You may be able to buy a driverless car as soon as 2020. That’s when Audi plans to release its first fully autonomous vehicle, though you can already purchase cars with self-driving features such as adaptive cruise control, lane departure warning systems and autonomous parallel parking. The first bill to regulate self-driving cars statewide passed the state's 2017 legislative session with bipartisan support. Senate Bill 17-213 is on its way to the governor.

Sen. Owen Hill, a Republican from El Paso County, is a co-sponsor. He spoke with Colorado Matters host Ryan Warner.

Interview Highlights With State Sen. Owen Hill

Why this bill is not a comprehensive list of rules on self-driving cars:

"There are a whole bunch of questions out there. What does this look like? What do we do with insurance? What happens when it snows or it rains and you have chain laws in the mountains? And we very quickly came to realize our inability to answer these questions meant we had to have a very light touch here early on. We had to make sure that we weren’t going to regulate these out of existence before we even had time to answer a lot of these questions.”
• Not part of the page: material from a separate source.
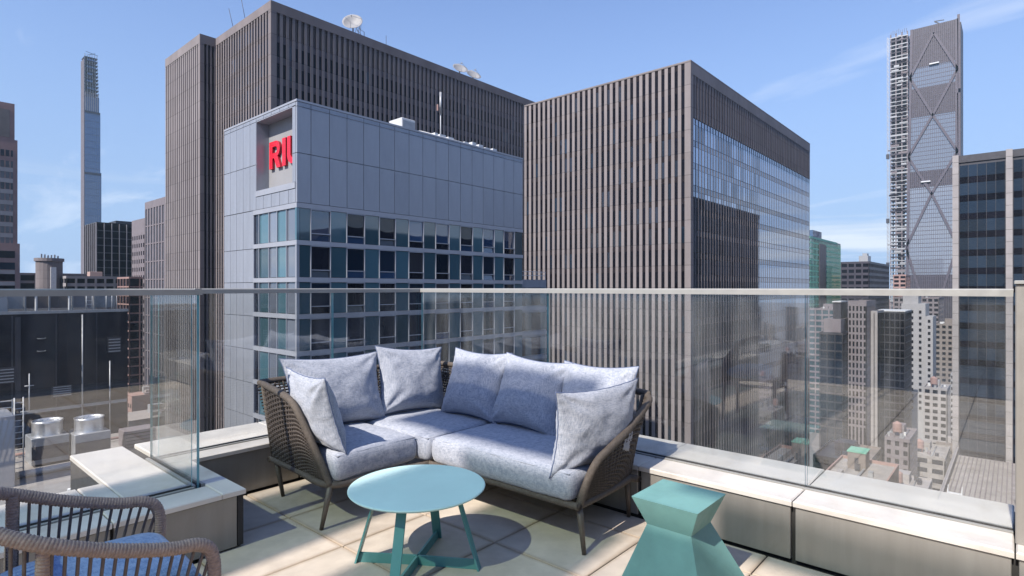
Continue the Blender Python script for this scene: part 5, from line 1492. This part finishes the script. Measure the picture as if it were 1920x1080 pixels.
pillow('blue-grey cushion just right of the sofa corner, the farthest along the right-hand back', (3.085,3.17,.445), (0,-1), (.33,0.02), .62, .54, .19, 5, -0.02)
pillow('plump blue-grey cushion in the middle of the three along the right-hand back', (3.075,2.62,.445), (0,-1), (.33,-.02), .62, .53, .22, 6, -0.03)
pillow('blue-grey cushion mostly hidden behind the cushion on the near right arm', (3.09,2.07,.445), (0,-1), (.33,0), .58, .53, .19, 8, 0.02)
pillow('slumped cushion seen edge-on against the left woven arm', (1.975,3.33,.445), (0.08,1), (-.30,0), .54, .50, .20, 11, 0.0)
pillow('cushion propped against the near right woven arm, its back to the viewer', (2.84,1.865,.405), (1,-.22), (0.0,-.14), .66, .49, .19, 14, 0.055)

# ---- round coffee table
TX, TY = 1.93, 2.355
tab = thing('coffee_table', 'round pale teal metal coffee table with crossed flat-bar legs', 'table', (TX, TY, 0))
TR, TH = 0.355, 0.418
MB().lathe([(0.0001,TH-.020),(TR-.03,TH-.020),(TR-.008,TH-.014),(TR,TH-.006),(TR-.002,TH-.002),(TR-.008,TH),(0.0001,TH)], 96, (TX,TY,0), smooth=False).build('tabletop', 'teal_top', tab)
cr0 = Vector((math.sin(HEAD), -math.cos(HEAD), 0)); cf0 = Vector((math.cos(HEAD), math.sin(HEAD), 0))
def legdir(a): return cr0*math.cos(a) + cf0*math.sin(a)
feet = [R(-9), R(79), R(174), R(259)]
fw, fth = 0.05, 0.010
C0 = Vector((TX, TY, 0))
for a in feet:
    d = legdir(a); s = Vector((-d.y, d.x, 0))
    ft = C0 + d*0.335; tp = C0 + d*0.215 + Vector((0,0,TH-.0205))
    mb = MB()
    x = s*(fw/2); k = d*fth
    mb.hexa([ft-x-k, ft+x-k, ft+x, ft-x, tp-x-k, tp+x-k, tp+x, tp-x])
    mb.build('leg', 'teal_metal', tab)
for a in feet[:2]:
    d = legdir(a); d2 = legdir(feet[feet.index(a)+2])
    z = 0.0 if a == feet[0] else 0.0
    for dd in (d, d2):
        s = Vector((-dd.y, dd.x, 0)) * (0.012/2)
        p0 = C0 + dd*(0.0105 if a == feet[1] else 0.0045); p1 = C0 + dd*0.3235
        mb = MB()
        hh = Vector((0,0,.05))
        mb.hexa([p0-s, p0+s, p1+s, p1-s, p0-s+hh, p0+s+hh, p1+s+hh, p1-s+hh])
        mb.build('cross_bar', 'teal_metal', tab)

# ---- faceted stool
SXc, SYc = 2.61, 1.22
sto = thing('faceted_stool', 'teal faceted hourglass side stool with a square top', 'stool', (SXc, SYc, 0))
def sq(h, z, rot): return [Vector((SXc+h*math.sqrt(2)*math.cos(R(45+90*i)+rot), SYc+h*math.sqrt(2)*math.sin(R(45+90*i)+rot), z)) for i in range(4)]
T, Wt, B = sq(.165, .45, 0), sq(.111, .316, 0), sq(.222, 0, 0)
B[3] += Vector((.005, -.05, 0))
mb = MB()
vs = T + Wt
mb.add(vs, [(0,1,2,3)] + [(4+i, 4+(i+1)%4, (i+1)%4, i) for i in range(4)])
mb.build('top_block', 'teal_stool', sto)
mb = MB()
Wt2 = Wt
mb.add(Wt2 + B, [f for i in range(4) for f in ((4+i, 4+(i+1)%4, i), (4+(i+1)%4, (i+1)%4, i))] + [(7,6,5,4)])
mb.build('flared_base', 'teal_stool', sto)

# ---- rope armchair
ch = thing('rope_armchair', 'brown rope-wrapped tub armchair with vertical cords and a bright blue seat cushion', 'armchair', (0.42, 2.13, 0))
FX, FY = 0.985, 0.0
def CP(x, y, z):                       # chair coordinates: x to the front, y to its left
    a = R(-1)
    return Vector((0.405 + x*math.cos(a) - y*math.sin(a), 2.16 + x*math.sin(a) + y*math.cos(a), z))
def wrapped(pts, r, pitch=0.0092, amp=0.0024, n=10):
    """tube wound with cord: every turn is a raised ring set slightly askew"""
    c = resample(pts, pitch/6)
    mb = MB(); vs = []; prev = None
    for i, p in enumerate(c):
        t = (c[min(i+1, len(c)-1)] - c[max(i-1, 0)]).normalized()
        if prev is None:
            a = Vector((0,0,1)) if abs(t.z) < .9 else Vector((1,0,0)); x = t.cross(a).normalized()
        else: x = (prev - t*prev.dot(t)).normalized()
        prev = x; y = t.cross(x)
        for k in range(n):
            an = 2*math.pi*k/n
            ph = math.pi*(i/6) + an/2
            rr = r - amp*.5 + amp*abs(math.sin(ph)) + 0.0004*noise.noise(p*60)
            vs.append(p + (x*math.cos(an) + y*math.sin(an))*rr)
    fs = [(i*n+k, i*n+(k+1)%n, (i+1)*n+(k+1)%n, (i+1)*n+k) for i in range(len(c)-1) for k in range(n)]
    mb.add(vs, fs, 0, True)
    return mb
hw = 0.262
rail_c = [(.32,-hw,.40),(.335,-hw,.54),(.325,-hw,.625),(.285,-hw-.003,.66),(.20,-hw-.008,.676),(.05,-hw-.012,.725),(-.10,-hw-.006,.79),(-.22,-hw+.06,.85),(-.285,-.12,.87),(-.30,0,.876),
          (-.285,.12,.87),(-.22,hw-.06,.845),(-.10,hw+.006,.79),(.05,hw+.012,.725),(.20,hw+.008,.676),(.285,hw+.003,.66),(.325,hw,.625),(.335,hw,.54),(.32,hw,.40)]
rail = crv([CP(*p) for p in rail_c], 10)
wrapped(rail, 0.0195).build('arm_rail', 'rope', ch)
seat_c = [(.32,-hw,.40),(.10,-hw,.39),(-.10,-hw+.02,.385),(-.20,-.17,.38),(-.235,0,.38),(-.20,.17,.38),(-.10,hw-.02,.385),(.10,hw,.39),(.32,hw,.40)]
seat_r = crv([CP(*p) for p in seat_c], 10)
wrapped(seat_r, 0.015).build('seat_rail', 'rope', ch)
wrapped([CP(.32,-hw,.40), CP(.325,0,.395), CP(.32,hw,.40)], 0.015).build('front_rail', 'rope', ch)
for s in (-1, 1):
    wrapped([CP(-.085,s*(hw+.002),.78), CP(-.095,s*hw,.40), CP(-.13,s*(hw+.01),0)], 0.0165).build('rear_leg', 'rope', ch)
    wrapped([CP(.32,s*hw,.41), CP(.34,s*(hw+.012),0)], 0.0165).build('front_leg', 'rope', ch)
rr_ = resample(rail[14:-14], 0.001); sr_ = resample(seat_r[2:-2], 0.001)
NC = 58
for i in range(NC):
    t = (i+.5)/NC
    a = rr_[int(t*(len(rr_)-1))]; b = sr_[int(t*(len(sr_)-1))]
    MB().tube([b, a], 0.0048, 6, caps=False).build('cord', 'cord', ch)
# seat cushion of the chair
def chair_pad():
    n = 24; vs = []; fs = []
    for s in (1, -1):
        b0 = len(vs)
        for i in range(n+1):
            for j in range(n+1):
                u, v = 2*i/n-1, 2*j/n-1
                # superellipse plan: square in front, rounded behind
                k = 1.0 - (0.16*v*v if u < 0 else 0.02*v*v)*abs(u)
                x = .055 + u*.275*k; y = v*(.245 if u > 0 else .245-.06*u*u)
                th = .062*((1-abs(u)**6)**.4)*((1-abs(v)**6)**.4)
                z = .520 + s*th + (0.012*(1-u*u)*(1-v*v) if s > 0 else 0) + .004*noise.noise(Vector((u*3, v*3, s)))
                vs.append(CP(x, y, z))
        for i in range(n):
            for j in range(n):
                a = b0+i*(n+1)+j; q = (a, a+(n+1), a+(n+1)+1, a+1)
                fs.append(q if s == 1 else q[::-1])
    mb = MB().add(vs, fs, 0, True)
    return mb.build('seat_cushion', 'chair_fabric', ch)
chair_pad()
Why this bill declares this a "statewide concern" and bars municipalities from regulating driverless cars:

"We're really doing the same as all other driving laws here [in Colorado]. This is a technology that people are putting into cars, whether it's anti-lock breaks, air bags or adaptive cruise control. This is not a new role for the state and we just want to clarify... and make sure that we don’t come up with a situation where you cannot drive from Colorado Springs to Denver because some municipality or county has decided we’re not comfortable with this yet.”

On the concern that this technology could lead to changes in employment within the transit industry:

"We are so bad at predicting what's going to happen... I think it's important to be very humble in what kind of predictions we make. Many people said when ATMs came out that we would put all these bank tellers out of business. Turns out we have more bank tellers employed now than before the ATM... [The ATM made it so] we could afford to pay these tellers to interact with a customer on a more regular basis. So there are so many of these examples where technology actually frees people up to do what they do best."

What happens if an autonomous vehicle gets into a car crash:

"We ran an amendment in the bill to clarify that liability [laws will] not change with the passage of this bill. So right now... there are processes for dealing with the technology separate from the driver. We will use those processes in these cases."

From Section 4 of the bill: "Liability for a crash involving an automated driving system driving a motor vehicle that is not under human control is determined in accordance with Product Liability Law, Common Law and other applicable federal or state law.